Louisiana Gov. John Bel Edwards said on his statewide radio show that he doesn’t believe Hargrave should have been arrested and that he was alerted to the arrest by his wife, Donna Edwards, who was a music teacher. The governor said his wife told him she was “personally offended.”
He also said, “I know there is going to be an investigation, but that was terribly unfortunate. It should not have happened and it cast a negative light on our state and, you know, it’s very regrettable.”
Puyau told the Daily Advertiser newspaper that he, his family and others in the school system had received death threats. School board offices were closed briefly a day after the meeting.
The American Civil Liberties Union of Louisiana said the episode raised serious constitutional questions and that it was investigating.
In a video posted by the Louisiana Association of Educators on its Facebook page, Hargrave said, “My voice was silenced. By silencing my voice they have also taken away — or tried to take away — my First Amendment rights to speak and I am appalled at this and you should be, too.”

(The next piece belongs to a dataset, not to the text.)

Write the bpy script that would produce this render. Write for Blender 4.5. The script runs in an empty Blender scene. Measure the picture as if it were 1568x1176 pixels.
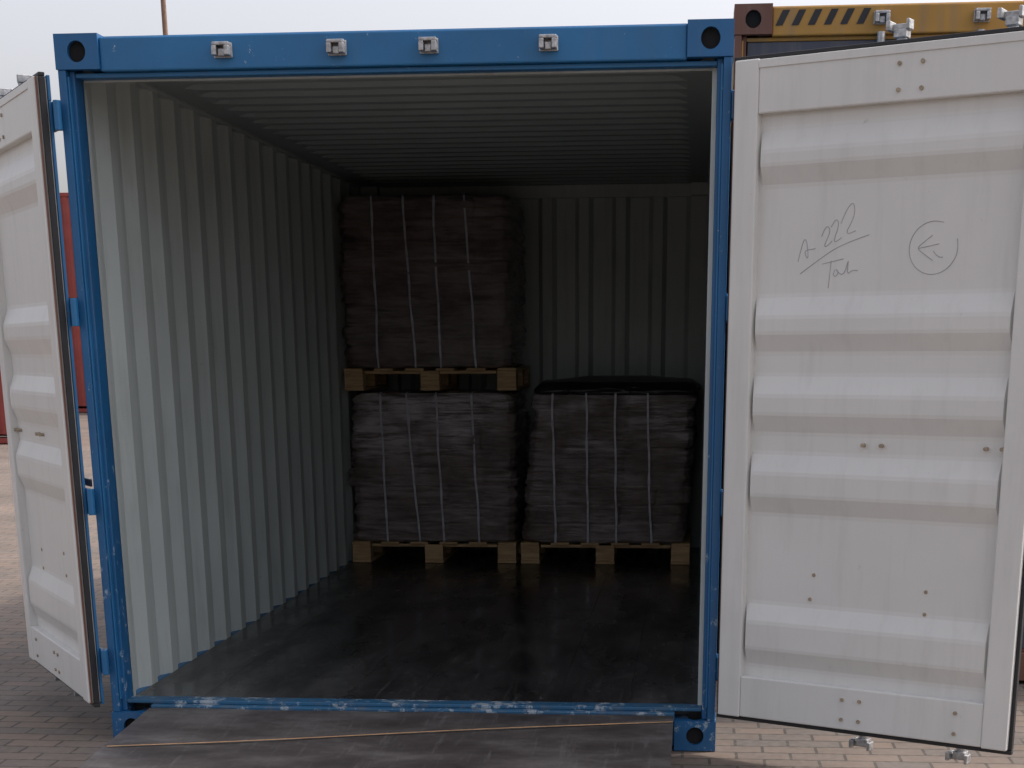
import bpy, bmesh, math, random
from mathutils import Vector, Matrix, noise
random.seed(4)
S=bpy.context.scene
# ------------------------------------------------------------------ materials
def newmat(name):
    m=bpy.data.materials.new(name); m.use_nodes=True
    nt=m.node_tree; b=nt.nodes['Principled BSDF']
    return m,nt,b
def coords(nt,scale=(1,1,1)):
    tc=nt.nodes.new('ShaderNodeTexCoord'); mp=nt.nodes.new('ShaderNodeMapping')
    mp.inputs['Scale'].default_value=scale
    nt.links.new(tc.outputs['Object'],mp.inputs['Vector']); return mp.outputs['Vector']
def noi(nt,vec,scale,detail=4,rough=.55):
    n=nt.nodes.new('ShaderNodeTexNoise'); n.inputs['Scale'].default_value=scale
    n.inputs['Detail'].default_value=min(detail,5); n.inputs['Roughness'].default_value=rough
    nt.links.new(vec,n.inputs['Vector']); return n.outputs['Fac']
def ramp(nt,fac,stops):
    r=nt.nodes.new('ShaderNodeValToRGB'); e=r.color_ramp.elements
    while len(e)>1: e.remove(e[-1])
    e[0].position=stops[0][0]; e[0].color=(*stops[0][1],1)
    for p,c in stops[1:]:
        x=e.new(p); x.color=(*c,1)
    nt.links.new(fac,r.inputs['Fac']); return r.outputs['Color']
def g(v): return (v,v,v)
def mix(nt,fac,a,b,mode='MIX'):
    m=nt.nodes.new('ShaderNodeMixRGB'); m.blend_type=mode
    for i,v in ((0,fac),(1,a),(2,b)):
        if isinstance(v,(int,float)): m.inputs[i].default_value=v
        elif isinstance(v,tuple): m.inputs[i].default_value=(*v,1)
        else: nt.links.new(v,m.inputs[i])
    return m.outputs[0]
def bump(nt,b,h,strength,dist=.01):
    n=nt.nodes.new('ShaderNodeBump'); n.inputs['Strength'].default_value=strength; n.inputs['Distance'].default_value=dist
    nt.links.new(h,n.inputs['Height']); nt.links.new(n.outputs[0],b.inputs['Normal']); return n.outputs[0]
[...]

“Hargrave told NBC News she is owed an apology from the marshal who arrested her and from the superintendent. “I was seriously panicked,” she said. “I’ve never been handcuffed in my life.”
During Monday’s meeting, at which the board was voting on the superintendent’s raise, Hargrave was called on to speak by board President Anthony Fontana. She asked board members why they were raising the superintendent’s pay, which was about $110,000 before the raise was approved at the meeting, when teachers had not received a raise for years.